### Problem to solve
Give all of the lines again, with nothing added or dropped.

────────

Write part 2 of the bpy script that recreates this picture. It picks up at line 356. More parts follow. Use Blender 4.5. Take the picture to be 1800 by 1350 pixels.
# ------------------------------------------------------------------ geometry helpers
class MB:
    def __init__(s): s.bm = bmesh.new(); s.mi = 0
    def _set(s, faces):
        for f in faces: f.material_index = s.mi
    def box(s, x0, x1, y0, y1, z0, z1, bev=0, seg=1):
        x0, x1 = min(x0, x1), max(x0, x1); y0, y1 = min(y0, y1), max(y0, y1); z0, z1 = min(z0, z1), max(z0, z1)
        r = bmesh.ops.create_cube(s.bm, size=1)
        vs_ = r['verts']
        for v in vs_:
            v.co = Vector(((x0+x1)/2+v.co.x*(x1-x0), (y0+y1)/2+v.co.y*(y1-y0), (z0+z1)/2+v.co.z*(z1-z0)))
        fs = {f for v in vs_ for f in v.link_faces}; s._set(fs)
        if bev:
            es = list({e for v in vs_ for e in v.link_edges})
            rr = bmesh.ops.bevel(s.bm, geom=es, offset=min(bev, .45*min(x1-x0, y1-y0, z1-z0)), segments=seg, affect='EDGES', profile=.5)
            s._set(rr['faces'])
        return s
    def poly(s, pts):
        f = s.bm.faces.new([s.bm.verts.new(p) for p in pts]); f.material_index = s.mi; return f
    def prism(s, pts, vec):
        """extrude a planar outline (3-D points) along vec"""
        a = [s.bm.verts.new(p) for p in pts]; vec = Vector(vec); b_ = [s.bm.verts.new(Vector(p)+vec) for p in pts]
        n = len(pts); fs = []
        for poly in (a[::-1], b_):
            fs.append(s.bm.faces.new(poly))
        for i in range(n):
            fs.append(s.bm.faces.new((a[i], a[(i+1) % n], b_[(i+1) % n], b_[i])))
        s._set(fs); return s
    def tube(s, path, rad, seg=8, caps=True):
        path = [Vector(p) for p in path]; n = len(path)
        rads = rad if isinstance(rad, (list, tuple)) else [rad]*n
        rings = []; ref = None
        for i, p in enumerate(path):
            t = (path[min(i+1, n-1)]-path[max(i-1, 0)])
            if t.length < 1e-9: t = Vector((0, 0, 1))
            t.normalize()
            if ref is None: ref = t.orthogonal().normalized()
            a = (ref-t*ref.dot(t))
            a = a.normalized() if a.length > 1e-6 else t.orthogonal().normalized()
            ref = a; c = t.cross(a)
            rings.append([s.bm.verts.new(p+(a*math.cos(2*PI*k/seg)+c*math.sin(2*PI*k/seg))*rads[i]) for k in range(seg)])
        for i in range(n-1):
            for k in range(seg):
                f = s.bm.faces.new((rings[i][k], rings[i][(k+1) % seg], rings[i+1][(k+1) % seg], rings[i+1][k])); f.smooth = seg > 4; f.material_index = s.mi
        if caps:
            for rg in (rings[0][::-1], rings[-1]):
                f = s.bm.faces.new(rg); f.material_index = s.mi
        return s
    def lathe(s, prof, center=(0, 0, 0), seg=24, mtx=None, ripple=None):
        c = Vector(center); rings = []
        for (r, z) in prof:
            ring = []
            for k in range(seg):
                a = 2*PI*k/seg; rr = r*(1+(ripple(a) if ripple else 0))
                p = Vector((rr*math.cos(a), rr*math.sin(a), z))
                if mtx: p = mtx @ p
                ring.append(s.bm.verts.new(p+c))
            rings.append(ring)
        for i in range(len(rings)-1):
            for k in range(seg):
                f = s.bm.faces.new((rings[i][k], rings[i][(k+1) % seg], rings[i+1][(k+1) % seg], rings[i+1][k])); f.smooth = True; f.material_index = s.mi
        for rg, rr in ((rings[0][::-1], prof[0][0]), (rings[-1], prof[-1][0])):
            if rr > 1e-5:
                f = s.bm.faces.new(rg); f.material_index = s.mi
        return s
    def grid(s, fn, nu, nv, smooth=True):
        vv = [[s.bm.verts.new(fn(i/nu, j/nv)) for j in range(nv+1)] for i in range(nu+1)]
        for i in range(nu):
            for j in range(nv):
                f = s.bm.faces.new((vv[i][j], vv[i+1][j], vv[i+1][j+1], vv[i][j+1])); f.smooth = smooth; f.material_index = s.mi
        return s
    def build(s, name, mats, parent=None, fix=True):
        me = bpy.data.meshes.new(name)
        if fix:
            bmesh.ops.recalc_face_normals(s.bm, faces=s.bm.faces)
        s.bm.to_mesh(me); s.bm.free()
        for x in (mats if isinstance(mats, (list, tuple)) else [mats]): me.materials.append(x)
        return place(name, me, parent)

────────

### Answer to the exercise
Write part 2 of the bpy script that recreates this picture. It picks up at line 356. More parts follow. Use Blender 4.5. Take the picture to be 1800 by 1350 pixels.
# ------------------------------------------------------------------ geometry helpers
class MB:
    def __init__(s): s.bm = bmesh.new(); s.mi = 0
    def _set(s, faces):
        for f in faces: f.material_index = s.mi
    def box(s, x0, x1, y0, y1, z0, z1, bev=0, seg=1):
        x0, x1 = min(x0, x1), max(x0, x1); y0, y1 = min(y0, y1), max(y0, y1); z0, z1 = min(z0, z1), max(z0, z1)
        r = bmesh.ops.create_cube(s.bm, size=1)
        vs_ = r['verts']
        for v in vs_:
            v.co = Vector(((x0+x1)/2+v.co.x*(x1-x0), (y0+y1)/2+v.co.y*(y1-y0), (z0+z1)/2+v.co.z*(z1-z0)))
        fs = {f for v in vs_ for f in v.link_faces}; s._set(fs)
        if bev:
            es = list({e for v in vs_ for e in v.link_edges})
            rr = bmesh.ops.bevel(s.bm, geom=es, offset=min(bev, .45*min(x1-x0, y1-y0, z1-z0)), segments=seg, affect='EDGES', profile=.5)
            s._set(rr['faces'])
        return s
    def poly(s, pts):
        f = s.bm.faces.new([s.bm.verts.new(p) for p in pts]); f.material_index = s.mi; return f
    def prism(s, pts, vec):
        """extrude a planar outline (3-D points) along vec"""
        a = [s.bm.verts.new(p) for p in pts]; vec = Vector(vec); b_ = [s.bm.verts.new(Vector(p)+vec) for p in pts]
        n = len(pts); fs = []
        for poly in (a[::-1], b_):
            fs.append(s.bm.faces.new(poly))
        for i in range(n):
            fs.append(s.bm.faces.new((a[i], a[(i+1) % n], b_[(i+1) % n], b_[i])))
        s._set(fs); return s
    def tube(s, path, rad, seg=8, caps=True):
        path = [Vector(p) for p in path]; n = len(path)
        rads = rad if isinstance(rad, (list, tuple)) else [rad]*n
        rings = []; ref = None
        for i, p in enumerate(path):
            t = (path[min(i+1, n-1)]-path[max(i-1, 0)])
            if t.length < 1e-9: t = Vector((0, 0, 1))
            t.normalize()
            if ref is None: ref = t.orthogonal().normalized()
            a = (ref-t*ref.dot(t))
            a = a.normalized() if a.length > 1e-6 else t.orthogonal().normalized()
            ref = a; c = t.cross(a)
            rings.append([s.bm.verts.new(p+(a*math.cos(2*PI*k/seg)+c*math.sin(2*PI*k/seg))*rads[i]) for k in range(seg)])
        for i in range(n-1):
            for k in range(seg):
                f = s.bm.faces.new((rings[i][k], rings[i][(k+1) % seg], rings[i+1][(k+1) % seg], rings[i+1][k])); f.smooth = seg > 4; f.material_index = s.mi
        if caps:
            for rg in (rings[0][::-1], rings[-1]):
                f = s.bm.faces.new(rg); f.material_index = s.mi
        return s
    def lathe(s, prof, center=(0, 0, 0), seg=24, mtx=None, ripple=None):
        c = Vector(center); rings = []
        for (r, z) in prof:
            ring = []
            for k in range(seg):
                a = 2*PI*k/seg; rr = r*(1+(ripple(a) if ripple else 0))
                p = Vector((rr*math.cos(a), rr*math.sin(a), z))
                if mtx: p = mtx @ p
                ring.append(s.bm.verts.new(p+c))
            rings.append(ring)
        for i in range(len(rings)-1):
            for k in range(seg):
                f = s.bm.faces.new((rings[i][k], rings[i][(k+1) % seg], rings[i+1][(k+1) % seg], rings[i+1][k])); f.smooth = True; f.material_index = s.mi
        for rg, rr in ((rings[0][::-1], prof[0][0]), (rings[-1], prof[-1][0])):
            if rr > 1e-5:
                f = s.bm.faces.new(rg); f.material_index = s.mi
        return s
    def grid(s, fn, nu, nv, smooth=True):
        vv = [[s.bm.verts.new(fn(i/nu, j/nv)) for j in range(nv+1)] for i in range(nu+1)]
        for i in range(nu):
            for j in range(nv):
                f = s.bm.faces.new((vv[i][j], vv[i+1][j], vv[i+1][j+1], vv[i][j+1])); f.smooth = smooth; f.material_index = s.mi
        return s
    def build(s, name, mats, parent=None, fix=True):
        me = bpy.data.meshes.new(name)
        if fix:
            bmesh.ops.recalc_face_normals(s.bm, faces=s.bm.faces)
        s.bm.to_mesh(me); s.bm.free()
        for x in (mats if isinstance(mats, (list, tuple)) else [mats]): me.materials.append(x)
        return place(name, me, parent)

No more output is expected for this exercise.